Eu e as palavras sempre andamos
de mãos dadas. Um caso que se iniciou nos primeiros três anos de vida. Nasci
num povoado no interior de SC. Ainda pequena seguia os passos da minha mãe, que
ia lecionar acompanhada de um periquito que cantava o Hino Nacional com os
alunos. Ela lecionava na escola multisseriada do vilarejo. Poucas crianças,
suficiente para encher a única sala.
Minha mãe era um sujeito
transdisciplinar antes mesmo de Piaget cunhar o termo. Cruzava conhecimentos e afetos;
misturava português e matemática com
teatro; praticava literatura na coroação de Nossa Senhora; ensinava história ao
nos fazer bordar colchas maiores que nós. Ensinava a gente a viver bem naquele
mundo pequeno, ainda que gigante nas oportunidades. Ali nos descobrirmos vivos
e felizes com o que tínhamos. À noite, eu a ajudava a criar o material
pedagógico para suas aulas: recortava, colava, folheava revistas, criava. Desse
universo para a leitura foi um pulo.
Nasci numa família leitora. Era
uma menina rica, tinha dois armários de livros. O primeiro, grande e amarelo,
no quarto de trabalho da mãe, com seu material da escola, meus gibis, as
revistas Seleções e Almanaque Pensamento do pai. O segundo, menor, ficava na
sala. Dentro dele morava Victor Hugo e seu Os
miseráveis que li aos 8 anos e me fez chorar. Robson Crusoé, que instigou meu espírito aventureiro; enciclopédias
com mitos de povos distantes, contos de fadas e princesas, que eu lia sentada
na cadeira de balanço da varanda. E sonhava. Eu podia ser tudo. Uma menina que
morava num castelo nas nuvens. A heroína perdida na selva. A artista de cinema.
Um dia a mãe escreveu um texto no
quadro-negro e pediu a um aluno que lesse. Eu li. Tinha 3 anos e meio. Aos 4
fui visitar minha irmã no colégio onde ela estudava, na cidade vizinha. A mãe
contou à madre diretora que eu lia.
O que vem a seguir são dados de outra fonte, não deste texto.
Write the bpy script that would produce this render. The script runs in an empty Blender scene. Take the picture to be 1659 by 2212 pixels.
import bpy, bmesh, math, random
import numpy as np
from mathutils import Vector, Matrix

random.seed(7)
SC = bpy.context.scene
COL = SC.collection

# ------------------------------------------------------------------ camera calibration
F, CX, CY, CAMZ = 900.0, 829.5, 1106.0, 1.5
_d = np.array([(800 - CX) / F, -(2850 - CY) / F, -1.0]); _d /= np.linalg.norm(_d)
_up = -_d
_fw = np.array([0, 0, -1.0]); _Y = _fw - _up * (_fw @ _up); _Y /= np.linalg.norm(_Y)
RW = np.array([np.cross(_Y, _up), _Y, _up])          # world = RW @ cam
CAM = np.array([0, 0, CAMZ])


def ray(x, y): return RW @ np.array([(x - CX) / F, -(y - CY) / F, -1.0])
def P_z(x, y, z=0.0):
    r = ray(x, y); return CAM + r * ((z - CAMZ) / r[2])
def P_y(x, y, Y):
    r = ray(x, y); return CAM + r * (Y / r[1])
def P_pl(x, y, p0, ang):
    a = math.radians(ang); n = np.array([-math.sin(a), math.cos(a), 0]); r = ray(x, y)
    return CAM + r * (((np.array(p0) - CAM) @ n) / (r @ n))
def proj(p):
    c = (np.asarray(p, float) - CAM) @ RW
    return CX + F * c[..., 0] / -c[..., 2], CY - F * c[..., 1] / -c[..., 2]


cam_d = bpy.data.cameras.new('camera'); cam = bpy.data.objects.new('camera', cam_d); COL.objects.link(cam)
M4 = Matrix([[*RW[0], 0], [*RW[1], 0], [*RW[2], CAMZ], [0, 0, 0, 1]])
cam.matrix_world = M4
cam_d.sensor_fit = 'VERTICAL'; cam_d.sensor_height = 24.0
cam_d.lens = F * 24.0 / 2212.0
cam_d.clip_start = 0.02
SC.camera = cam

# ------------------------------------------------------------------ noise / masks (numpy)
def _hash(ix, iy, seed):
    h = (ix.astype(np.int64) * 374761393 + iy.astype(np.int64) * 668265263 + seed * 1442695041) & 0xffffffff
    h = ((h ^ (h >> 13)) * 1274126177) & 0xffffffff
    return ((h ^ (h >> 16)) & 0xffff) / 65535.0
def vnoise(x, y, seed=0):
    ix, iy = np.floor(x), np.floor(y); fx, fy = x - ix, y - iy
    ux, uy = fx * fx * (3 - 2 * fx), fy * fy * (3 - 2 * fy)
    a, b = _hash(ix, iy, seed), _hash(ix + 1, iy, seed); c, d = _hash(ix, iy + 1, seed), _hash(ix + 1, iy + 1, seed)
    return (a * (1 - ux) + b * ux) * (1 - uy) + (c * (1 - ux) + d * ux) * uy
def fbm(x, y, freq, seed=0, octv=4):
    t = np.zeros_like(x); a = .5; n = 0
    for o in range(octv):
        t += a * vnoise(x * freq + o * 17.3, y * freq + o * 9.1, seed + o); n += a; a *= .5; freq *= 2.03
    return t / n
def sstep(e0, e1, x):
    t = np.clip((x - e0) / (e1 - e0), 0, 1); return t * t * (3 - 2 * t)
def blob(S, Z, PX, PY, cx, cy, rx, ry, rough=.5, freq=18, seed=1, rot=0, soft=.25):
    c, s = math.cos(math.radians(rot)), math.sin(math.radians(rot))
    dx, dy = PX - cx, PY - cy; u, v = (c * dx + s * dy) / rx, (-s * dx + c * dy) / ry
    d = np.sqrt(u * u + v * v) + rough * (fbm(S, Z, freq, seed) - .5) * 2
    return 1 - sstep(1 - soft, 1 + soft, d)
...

A mulher me levou à sala dos professores,
tirou um livro da estante de madeira escura e disse, leia. Ao abrir o livro me
encantei com as gravuras e mergulhei na história. No instante seguinte, já não
estava diante da autoridade que testava minha capacidade leitora, e sim no alto
do cinamomo que havia atrás da janela da cozinha da casa onde eu morava. Estava
na copa da árvore com a galinha dos ovos de ouro embaixo do braço. Para fugir
do ogro descia rapidamente e me escondia no quarto.
Lia João e o pé de feijão. Só mais tarde, ao ressignificar minha
história, eu fui me dar conta que o tesouro conquistado era a leitura e a
condição que a literatura nos oferece de transcender os limites do provável,
para entrar no campo das possibilidades infinitas. Naquele momento nascia a
escritora, a narradora de histórias (ainda que eu não tivesse essa consciência).
E, nessa trajetória de vir a ser o que sou, segui o chamado, a vocação. Ouvi a
voz do coração. A palavra falada e escrita foram as pedrinhas de brilhantes que
coloquei no caminho por onde passa o meu amor.